My role is to hold up the weight of …. Thomas. To lighten his load , to raise his arms , and even sometimes let him lean on me. To be his sustainer.  None of that works successful if we are not in covenant. Both practicing the art of patience , as well as love. Cultivating humor , right alongside romance . His sustainer…. to intervene on his behalf. The marriage covenant is not a simple undertaking , it’s a Holy Vocation . I’m passionate about it , and so is my husband . We pursue love everyday. And while we stumble , and make our way through this adventure , God is there holding the universe together , sustaining us, all the while.

Sweet Spot

  
Shut the front door , shut your mouth. Wait, what ? I’m turning 42 this week . I just have to say … I’m in the sweet spot. I wouldn’t trade the memories I’ve made , and the knowledge that I’ve gained , for all the 24 year old perfect skin , in the world . I’m having the time of my life . Happy Birthday to me. I mean , year of jubilee kind of happy. I am more in love with my husband , and more in tune with my kids . I’m at peace ,and it all boils down to seeing Jesus in my reflection. The man , Jesus Christ … I know him , and after all these years he KNOWS me so well. I’ve crossed bridges, hell, I’ve burned them down. But I know a handy man, a carpenter . And he is gentle and generous , with my past, my testimony, and my future too! 

The first twenty.

You would walk for miles in the freezing cold snow, or just downstairs in our freezing house , as the case may be … To get my coffee. 
You would make me vegetable soup every single day from now on, if that’s what I asked for. 

  

You have rubbed my feet for countless hours , laid on my side of the bed just to warm it up,  gotten up early while I slept in , and smiled all the while.  You have laid your life down for me. 
20 years has gone so fast , so much laughter and love seems to have sped up time. 
I have been busy mothering , hopefully I’ve been wifing too. I realized all I want for these babies , these sons of ours , is to be just like you . And for these daughters … To be loved by a man just like you . 
Happy Anniversary , we are turning the page and opening up a whole new chapter . I love you more today than I did 20 years ago . I pray the next 20 go slow. 

   

The heart of a mother.

 

What if today , and tonight , and every day, and every night ….
You were the fertile soil where your children are planted?  You were the night sky filled with stars when you lay on their bed , and tell stories and sing?  What if yours were the eyes they looked into to see acceptance, that yes, they have what it takes ? What if your love was a hideaway from the storms, and the heartbreak that they face daily? What if your encouragement was the most important thing in the whole wide world today? What if your hand was the one steady thing the could hold onto today ? What if your laughter was a shield that they could hold up against the bitter arrows flying ?   The heart of a mother is the garden of creation . You are a laborer in the field , and a lioness in the community .  

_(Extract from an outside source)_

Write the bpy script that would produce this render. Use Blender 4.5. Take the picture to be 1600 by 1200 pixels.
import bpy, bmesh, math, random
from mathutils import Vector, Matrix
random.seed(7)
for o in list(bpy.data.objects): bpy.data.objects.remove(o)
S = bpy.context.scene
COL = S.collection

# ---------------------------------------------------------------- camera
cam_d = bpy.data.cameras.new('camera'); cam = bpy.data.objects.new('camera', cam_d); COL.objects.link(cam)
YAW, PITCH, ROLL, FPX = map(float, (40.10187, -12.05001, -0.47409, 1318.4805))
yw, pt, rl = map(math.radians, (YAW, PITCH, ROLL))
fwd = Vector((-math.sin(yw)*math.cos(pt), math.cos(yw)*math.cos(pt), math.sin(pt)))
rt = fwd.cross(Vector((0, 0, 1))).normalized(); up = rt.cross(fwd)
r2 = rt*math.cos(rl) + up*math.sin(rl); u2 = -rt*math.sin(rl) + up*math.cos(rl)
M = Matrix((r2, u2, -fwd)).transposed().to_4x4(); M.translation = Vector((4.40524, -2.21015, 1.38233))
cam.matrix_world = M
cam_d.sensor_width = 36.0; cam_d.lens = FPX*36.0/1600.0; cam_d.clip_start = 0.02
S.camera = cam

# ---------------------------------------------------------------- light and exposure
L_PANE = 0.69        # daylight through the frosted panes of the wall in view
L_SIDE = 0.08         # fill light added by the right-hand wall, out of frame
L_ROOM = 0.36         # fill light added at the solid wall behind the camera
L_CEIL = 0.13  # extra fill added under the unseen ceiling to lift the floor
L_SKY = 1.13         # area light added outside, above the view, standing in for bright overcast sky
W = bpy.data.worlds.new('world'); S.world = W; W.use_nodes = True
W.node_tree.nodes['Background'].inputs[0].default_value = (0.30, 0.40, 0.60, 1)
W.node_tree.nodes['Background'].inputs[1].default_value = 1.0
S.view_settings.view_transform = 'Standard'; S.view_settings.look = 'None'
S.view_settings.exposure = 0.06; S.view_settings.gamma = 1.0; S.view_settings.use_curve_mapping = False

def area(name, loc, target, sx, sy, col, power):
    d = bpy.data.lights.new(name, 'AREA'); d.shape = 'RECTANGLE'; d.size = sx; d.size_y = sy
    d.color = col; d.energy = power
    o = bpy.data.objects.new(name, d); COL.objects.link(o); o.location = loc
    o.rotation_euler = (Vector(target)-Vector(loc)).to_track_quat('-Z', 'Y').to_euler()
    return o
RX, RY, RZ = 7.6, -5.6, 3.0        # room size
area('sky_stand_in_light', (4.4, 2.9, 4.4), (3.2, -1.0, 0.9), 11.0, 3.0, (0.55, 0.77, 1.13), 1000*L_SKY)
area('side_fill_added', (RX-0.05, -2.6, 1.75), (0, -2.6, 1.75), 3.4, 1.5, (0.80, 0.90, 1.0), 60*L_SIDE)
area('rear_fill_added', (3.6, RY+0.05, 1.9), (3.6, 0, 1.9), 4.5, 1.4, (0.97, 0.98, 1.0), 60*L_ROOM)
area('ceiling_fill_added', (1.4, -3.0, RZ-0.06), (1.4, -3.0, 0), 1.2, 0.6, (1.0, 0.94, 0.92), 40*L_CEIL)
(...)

 What if you believed it today ? 

Love

What is it about love ? Somehow the very word manages to be a living , breathing thing. Constantly changing, always inviting …. Love is asking you to go a little further , get a little lower, speak a little softer.  I have a confession…

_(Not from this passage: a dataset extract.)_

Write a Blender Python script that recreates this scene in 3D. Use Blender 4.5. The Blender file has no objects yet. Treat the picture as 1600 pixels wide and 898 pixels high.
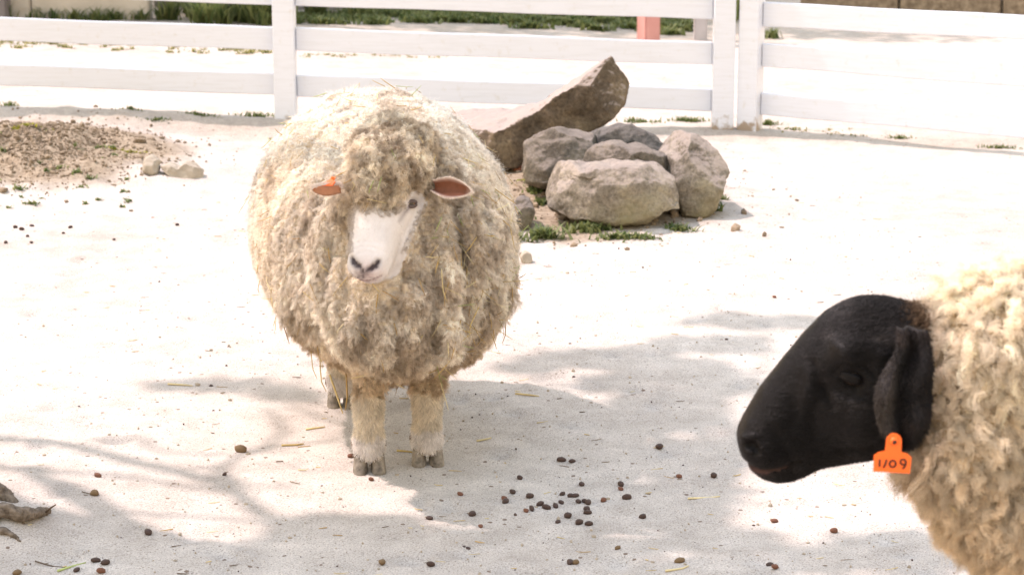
import bpy, bmesh, math, random
import numpy as np
from mathutils import Vector, Matrix

random.seed(7)
rng = np.random.default_rng(7)
SC = bpy.context.scene
COL = SC.collection
R = math.radians

# ------------------------------------------------------------------ camera
CAM_H, FPX, CX, CY, PITCH = 1.7, 3500.0, 800.0, 449.0, math.atan(819.0 / 3500.0)
cd = bpy.data.cameras.new('camera')
cam = bpy.data.objects.new('camera', cd)
COL.objects.link(cam)
cam.location = (0, 0, CAM_H)
cam.rotation_euler = (math.pi / 2 - PITCH, 0, 0)
cd.sensor_width = 36.0
cd.lens = 36.0 * FPX / 1600.0
cd.clip_start, cd.clip_end = 0.1, 2000.0
cd.dof.use_dof = True
cd.dof.focus_distance = 5.25
cd.dof.aperture_fstop = 9.0
SC.camera = cam

# ------------------------------------------------------------------ light
SUN_EL, SUN_AZ = R(60), R(19)                    # azimuth: from the picture's left, a little behind the sheep
SDIR = Vector((-math.cos(SUN_AZ) * math.cos(SUN_EL), math.sin(SUN_AZ) * math.cos(SUN_EL), math.sin(SUN_EL)))
world = bpy.data.worlds.new('World')
SC.world = world
world.use_nodes = True
wt = world.node_tree
sky = wt.nodes.new('ShaderNodeTexSky')
sky.sky_type = 'NISHITA'
sky.sun_disc = False
sky.sun_elevation = SUN_EL
sky.sun_rotation = math.atan2(SDIR.x, SDIR.y) % (2 * math.pi)
sky.air_density, sky.dust_density, sky.ozone_density = 3.3, 0.6, 0.1
bg = wt.nodes['Background']
wt.links.new(sky.outputs[0], bg.inputs[0])
bg.inputs[1].default_value = 0.15
sl = bpy.data.lights.new('sun', 'SUN')
sl.energy, sl.angle, sl.color = 2.0, R(0.85), (1.0, 0.96, 0.91)
sun = bpy.data.objects.new('sun', sl)
COL.objects.link(sun)
sun.rotation_euler = SDIR.to_track_quat('Z', 'Y').to_euler()
vs = SC.view_settings
vs.view_transform, vs.look, vs.gamma = 'Standard', 'None', 1.0
vs.exposure = 1.4
vs.use_white_balance = True
vs.white_balance_temperature, vs.white_balance_tint = 7080, 29
SC.cycles.max_bounces = 8
try:
    SC.cycles_curves.shape = 'RIBBONS'
except Exception:
    pass

# ------------------------------------------------------------------ helpers
def ray(x, y):
    sp, cp = math.sin(PITCH), math.cos(PITCH)
    u = (CY - y)
    return Vector(((x - CX), FPX * cp + u * sp, -FPX * sp + u * cp))

def at(x, y, Y):
    """the point seen at picture position x, y that lies at depth Y"""
    d = ray(x, y)
    k = Y / d.y
    return Vector((d.x * k, Y, CAM_H + d.z * k))

def onz(x, y, z=0.0):
    d = ray(x, y)
    k = (z - CAM_H) / d.z
    return Vector((d.x * k, d.y * k, z))

def _hash(ix, iy, iz, seed):
    n = (ix.astype(np.int64) * 374761393 + iy.astype(np.int64) * 668265263 + iz.astype(np.int64) * 2147483647 + seed * 974634777) & 0xFFFFFFFF
    n = ((n ^ (n >> 13)) * 1274126177) & 0xFFFFFFFF
    n = ((n ^ (n >> 16)) * 2246822519) & 0xFFFFFFFF
    return ((n ^ (n >> 15)) & 0xFFFFFF) / float(0xFFFFFF) * 2 - 1

def vnoise(P, seed=0):
    P = np.asarray(P, float)
    i = np.floor(P).astype(np.int64)
    f = P - i
    f = f * f * (3 - 2 * f)
    out = 0
    for dx in (0, 1):
        wx = f[:, 0] if dx else 1 - f[:, 0]
        for dy in (0, 1):
            wy = f[:, 1] if dy else 1 - f[:, 1]
            for dz in (0, 1):
                wz = f[:, 2] if dz else 1 - f[:, 2]
                out = out + wx * wy * wz * _hash(i[:, 0] + dx, i[:, 1] + dy, i[:, 2] + dz, seed)
    return out

def fbm(P, octv=4, seed=0):
    P = np.asarray(P, float)
    a, s, t = 1.0, 0, 0
    for k in range(octv):
        s = s + a * vnoise(P * (2.03 ** k) + 17.3 * k, seed + k)
        t += a
        a *= 0.5
    return s / t

def sstep(a, b, x):
    t = np.clip((np.asarray(x, float) - a) / (b - a), 0, 1)
    return t * t * (3 - 2 * t)

def link(name, data, parent=None, mat=None):
    o = bpy.data.objects.new(name, data)
    COL.objects.link(o)
    o.parent = parent
    if mat is not None:
        data.materials.append(mat)
    return o

def mesh(name, V, F, mat=None, parent=None, smooth=True):
    me = bpy.data.meshes.new(name)
    me.from_pydata([tuple(v) for v in V], [], [tuple(f) for f in F])
    if smooth:
        me.polygons.foreach_set('use_smooth', [True] * len(me.polygons))
    me.update()
    return link(name, me, parent, mat)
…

     I’ve had a terrible habit of asking my husband ( and my kids), ” do you love me ?”  Even though , there is a mountain of evidence that they do, I needed to hear the words. They always say yes.  Sometimes , I ask again… “are you sure , no really ?” What a child I was! A scared , lonely child.   It has been a long road , beautiful and complicated. At 41 , I know that they love me. More importantly , I know that God loves me. He burned the book of my rebellion . He has called me Esther, and showed me amazing grace. Once I was able to grasp that, everything else fell into place. 

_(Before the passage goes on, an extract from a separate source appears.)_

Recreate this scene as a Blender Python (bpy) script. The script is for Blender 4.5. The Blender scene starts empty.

Love is alive. Living . Giving. Laying down all around me. True love doesn’t just change your heart, it changes your mind. 

Happy Birthday Adam ! 

 An impatient girl ,and a stubborn baby boy  eight days late. Bitter sweet memories of joy and pain . I could not believe that I got to be your mom. Eighteen years seemed so far away that day. I thought we had all the time in the world, but I turned around and you grew up ! I  have grown a man. I am so proud of you, so amazed by you. It’s a new chapter for all of us . Happy Birthday Snoopy, you always make me smile.